#### Task input:
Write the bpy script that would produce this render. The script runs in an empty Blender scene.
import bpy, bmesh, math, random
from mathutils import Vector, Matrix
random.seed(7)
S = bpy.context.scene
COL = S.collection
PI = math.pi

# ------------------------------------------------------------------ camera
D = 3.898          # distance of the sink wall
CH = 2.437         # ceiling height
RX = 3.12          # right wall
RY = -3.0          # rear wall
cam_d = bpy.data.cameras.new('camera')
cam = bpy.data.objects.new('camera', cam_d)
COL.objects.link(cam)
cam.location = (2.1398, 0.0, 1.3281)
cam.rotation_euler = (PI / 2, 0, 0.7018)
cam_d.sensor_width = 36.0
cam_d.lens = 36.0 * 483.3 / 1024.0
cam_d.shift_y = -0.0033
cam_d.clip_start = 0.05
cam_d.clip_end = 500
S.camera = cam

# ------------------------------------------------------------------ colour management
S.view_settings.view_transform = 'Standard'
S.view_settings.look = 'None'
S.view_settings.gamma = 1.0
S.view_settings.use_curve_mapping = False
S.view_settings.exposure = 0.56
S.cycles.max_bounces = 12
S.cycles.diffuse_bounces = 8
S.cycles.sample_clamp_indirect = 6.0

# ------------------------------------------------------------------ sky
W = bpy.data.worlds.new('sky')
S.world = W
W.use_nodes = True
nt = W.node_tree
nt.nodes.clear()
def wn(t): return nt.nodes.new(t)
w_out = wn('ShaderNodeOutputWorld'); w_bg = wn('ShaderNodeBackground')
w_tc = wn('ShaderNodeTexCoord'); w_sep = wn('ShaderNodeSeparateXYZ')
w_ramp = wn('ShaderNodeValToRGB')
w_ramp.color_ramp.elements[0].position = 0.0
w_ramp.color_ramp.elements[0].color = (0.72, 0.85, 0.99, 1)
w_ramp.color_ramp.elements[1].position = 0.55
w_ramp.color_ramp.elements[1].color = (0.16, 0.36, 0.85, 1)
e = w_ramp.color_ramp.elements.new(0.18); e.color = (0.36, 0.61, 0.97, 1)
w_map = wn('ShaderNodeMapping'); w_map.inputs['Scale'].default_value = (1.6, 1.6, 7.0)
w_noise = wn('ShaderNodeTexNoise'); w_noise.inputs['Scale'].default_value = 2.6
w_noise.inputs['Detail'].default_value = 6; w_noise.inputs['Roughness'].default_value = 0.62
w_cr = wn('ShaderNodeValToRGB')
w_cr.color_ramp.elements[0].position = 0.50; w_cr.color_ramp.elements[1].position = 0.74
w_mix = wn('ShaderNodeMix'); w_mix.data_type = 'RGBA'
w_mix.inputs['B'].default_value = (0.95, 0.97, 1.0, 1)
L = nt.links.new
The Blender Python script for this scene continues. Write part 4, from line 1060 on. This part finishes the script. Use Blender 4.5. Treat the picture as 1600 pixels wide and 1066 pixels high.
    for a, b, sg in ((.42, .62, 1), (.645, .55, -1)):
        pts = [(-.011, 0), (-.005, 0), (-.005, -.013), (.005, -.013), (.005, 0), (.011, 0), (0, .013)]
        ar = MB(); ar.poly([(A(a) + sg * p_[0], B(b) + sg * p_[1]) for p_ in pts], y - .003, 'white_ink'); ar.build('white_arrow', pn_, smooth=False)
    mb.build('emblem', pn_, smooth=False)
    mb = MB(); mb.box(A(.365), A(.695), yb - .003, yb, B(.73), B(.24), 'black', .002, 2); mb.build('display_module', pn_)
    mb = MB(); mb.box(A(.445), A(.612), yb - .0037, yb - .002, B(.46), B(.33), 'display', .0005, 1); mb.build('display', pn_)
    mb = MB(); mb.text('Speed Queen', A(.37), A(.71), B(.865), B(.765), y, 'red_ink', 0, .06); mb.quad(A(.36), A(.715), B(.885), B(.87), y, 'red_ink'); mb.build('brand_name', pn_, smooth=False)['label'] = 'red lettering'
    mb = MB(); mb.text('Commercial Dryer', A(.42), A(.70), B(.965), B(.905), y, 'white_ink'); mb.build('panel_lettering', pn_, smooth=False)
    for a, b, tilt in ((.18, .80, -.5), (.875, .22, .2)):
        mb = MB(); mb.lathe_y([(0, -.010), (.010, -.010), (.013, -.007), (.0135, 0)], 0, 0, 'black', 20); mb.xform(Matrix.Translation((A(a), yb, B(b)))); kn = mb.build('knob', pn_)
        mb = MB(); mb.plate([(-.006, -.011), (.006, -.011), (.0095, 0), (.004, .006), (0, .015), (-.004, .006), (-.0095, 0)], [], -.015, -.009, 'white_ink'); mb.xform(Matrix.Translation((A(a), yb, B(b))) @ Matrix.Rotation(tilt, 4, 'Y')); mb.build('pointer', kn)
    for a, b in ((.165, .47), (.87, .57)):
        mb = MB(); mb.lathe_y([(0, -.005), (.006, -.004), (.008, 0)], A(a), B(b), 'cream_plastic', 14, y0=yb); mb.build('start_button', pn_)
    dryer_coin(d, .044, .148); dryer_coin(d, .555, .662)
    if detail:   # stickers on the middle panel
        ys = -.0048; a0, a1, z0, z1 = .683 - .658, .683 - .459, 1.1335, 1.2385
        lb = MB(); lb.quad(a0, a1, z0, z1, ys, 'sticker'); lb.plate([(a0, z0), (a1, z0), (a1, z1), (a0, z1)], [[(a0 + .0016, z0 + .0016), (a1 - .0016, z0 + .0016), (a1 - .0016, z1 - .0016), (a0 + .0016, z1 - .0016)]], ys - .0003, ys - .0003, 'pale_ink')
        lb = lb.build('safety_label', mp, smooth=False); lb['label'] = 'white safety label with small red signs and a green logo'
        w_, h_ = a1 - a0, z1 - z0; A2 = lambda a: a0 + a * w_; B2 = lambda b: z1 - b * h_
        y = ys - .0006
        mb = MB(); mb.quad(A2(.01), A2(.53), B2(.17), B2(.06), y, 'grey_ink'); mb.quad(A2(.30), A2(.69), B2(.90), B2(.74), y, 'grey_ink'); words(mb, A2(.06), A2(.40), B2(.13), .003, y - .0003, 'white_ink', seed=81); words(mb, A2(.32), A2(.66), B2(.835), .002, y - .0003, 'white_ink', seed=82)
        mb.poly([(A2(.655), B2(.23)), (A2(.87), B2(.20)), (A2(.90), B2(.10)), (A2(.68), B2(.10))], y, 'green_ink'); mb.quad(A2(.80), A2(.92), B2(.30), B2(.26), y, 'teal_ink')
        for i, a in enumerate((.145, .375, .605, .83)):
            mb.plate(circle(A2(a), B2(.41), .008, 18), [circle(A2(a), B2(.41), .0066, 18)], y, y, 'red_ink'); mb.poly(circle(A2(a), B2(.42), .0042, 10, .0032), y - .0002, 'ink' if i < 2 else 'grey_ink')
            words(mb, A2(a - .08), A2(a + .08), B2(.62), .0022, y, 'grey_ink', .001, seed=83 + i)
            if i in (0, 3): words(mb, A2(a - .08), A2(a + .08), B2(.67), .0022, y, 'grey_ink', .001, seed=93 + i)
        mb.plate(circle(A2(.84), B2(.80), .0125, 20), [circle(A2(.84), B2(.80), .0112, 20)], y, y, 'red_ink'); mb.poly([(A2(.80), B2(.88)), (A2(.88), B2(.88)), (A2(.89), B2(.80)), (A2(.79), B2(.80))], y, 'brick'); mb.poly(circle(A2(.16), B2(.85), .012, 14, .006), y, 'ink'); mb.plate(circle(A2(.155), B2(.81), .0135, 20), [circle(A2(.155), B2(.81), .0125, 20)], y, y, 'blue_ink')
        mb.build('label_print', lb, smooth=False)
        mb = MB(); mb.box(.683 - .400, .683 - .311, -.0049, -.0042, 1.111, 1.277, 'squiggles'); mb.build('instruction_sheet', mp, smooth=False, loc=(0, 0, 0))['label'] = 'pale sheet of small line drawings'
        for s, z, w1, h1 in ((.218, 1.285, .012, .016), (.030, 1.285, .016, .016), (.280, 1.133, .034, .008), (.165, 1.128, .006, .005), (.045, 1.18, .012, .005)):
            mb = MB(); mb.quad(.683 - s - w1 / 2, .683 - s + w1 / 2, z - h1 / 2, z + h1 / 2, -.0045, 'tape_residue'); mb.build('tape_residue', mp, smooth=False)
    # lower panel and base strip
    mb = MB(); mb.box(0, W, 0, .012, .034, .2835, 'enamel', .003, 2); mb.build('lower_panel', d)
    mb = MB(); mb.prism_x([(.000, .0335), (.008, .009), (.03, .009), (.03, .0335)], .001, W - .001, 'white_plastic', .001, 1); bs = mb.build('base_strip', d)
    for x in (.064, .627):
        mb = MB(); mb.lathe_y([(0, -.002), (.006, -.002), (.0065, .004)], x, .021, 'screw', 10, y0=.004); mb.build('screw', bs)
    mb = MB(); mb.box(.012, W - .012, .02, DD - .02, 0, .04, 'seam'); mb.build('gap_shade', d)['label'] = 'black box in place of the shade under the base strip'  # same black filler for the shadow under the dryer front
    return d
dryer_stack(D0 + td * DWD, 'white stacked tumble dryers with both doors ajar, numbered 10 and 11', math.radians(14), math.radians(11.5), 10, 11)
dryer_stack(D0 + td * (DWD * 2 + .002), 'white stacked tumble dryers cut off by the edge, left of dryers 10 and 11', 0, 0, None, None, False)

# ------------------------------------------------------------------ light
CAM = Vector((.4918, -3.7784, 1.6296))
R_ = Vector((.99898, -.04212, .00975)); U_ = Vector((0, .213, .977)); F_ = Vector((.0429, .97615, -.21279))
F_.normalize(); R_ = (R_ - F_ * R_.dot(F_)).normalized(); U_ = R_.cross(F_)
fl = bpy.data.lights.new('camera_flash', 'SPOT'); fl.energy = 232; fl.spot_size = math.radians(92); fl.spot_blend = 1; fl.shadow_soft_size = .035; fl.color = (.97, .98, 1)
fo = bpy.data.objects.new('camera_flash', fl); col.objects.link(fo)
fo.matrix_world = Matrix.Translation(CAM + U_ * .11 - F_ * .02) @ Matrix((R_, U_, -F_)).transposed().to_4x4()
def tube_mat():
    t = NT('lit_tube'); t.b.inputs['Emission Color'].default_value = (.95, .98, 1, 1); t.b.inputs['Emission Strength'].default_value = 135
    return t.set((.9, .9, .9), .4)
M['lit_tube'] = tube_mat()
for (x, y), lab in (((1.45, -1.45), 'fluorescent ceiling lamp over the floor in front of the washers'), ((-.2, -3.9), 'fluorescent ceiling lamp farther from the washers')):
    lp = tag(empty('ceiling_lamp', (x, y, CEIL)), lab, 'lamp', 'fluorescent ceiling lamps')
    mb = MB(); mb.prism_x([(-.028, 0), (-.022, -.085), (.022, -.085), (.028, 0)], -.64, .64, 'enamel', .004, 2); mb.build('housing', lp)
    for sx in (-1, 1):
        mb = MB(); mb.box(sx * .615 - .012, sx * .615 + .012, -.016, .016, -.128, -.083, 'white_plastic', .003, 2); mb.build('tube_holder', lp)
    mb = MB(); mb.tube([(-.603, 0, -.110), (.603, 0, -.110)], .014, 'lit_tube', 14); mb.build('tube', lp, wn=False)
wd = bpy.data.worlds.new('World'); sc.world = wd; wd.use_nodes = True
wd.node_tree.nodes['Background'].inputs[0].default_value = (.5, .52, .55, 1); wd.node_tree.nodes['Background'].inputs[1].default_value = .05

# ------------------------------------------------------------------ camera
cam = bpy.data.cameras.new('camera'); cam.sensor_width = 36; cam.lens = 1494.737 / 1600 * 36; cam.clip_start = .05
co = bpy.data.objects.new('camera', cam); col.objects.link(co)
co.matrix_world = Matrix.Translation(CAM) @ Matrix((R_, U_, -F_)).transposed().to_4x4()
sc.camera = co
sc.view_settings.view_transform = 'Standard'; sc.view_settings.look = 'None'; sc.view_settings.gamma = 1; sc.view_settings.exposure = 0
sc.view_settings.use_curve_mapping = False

#### Required task:
Reproduce word for word the lines of the records above, beginning at the first and ending with the line where "PI = math.pi" appears, and nothing past it.

#### Solution to this exercise:
Write the bpy script that would produce this render. The script runs in an empty Blender scene.
import bpy, bmesh, math, random
from mathutils import Vector, Matrix
random.seed(7)
S = bpy.context.scene
COL = S.collection
PI = math.pi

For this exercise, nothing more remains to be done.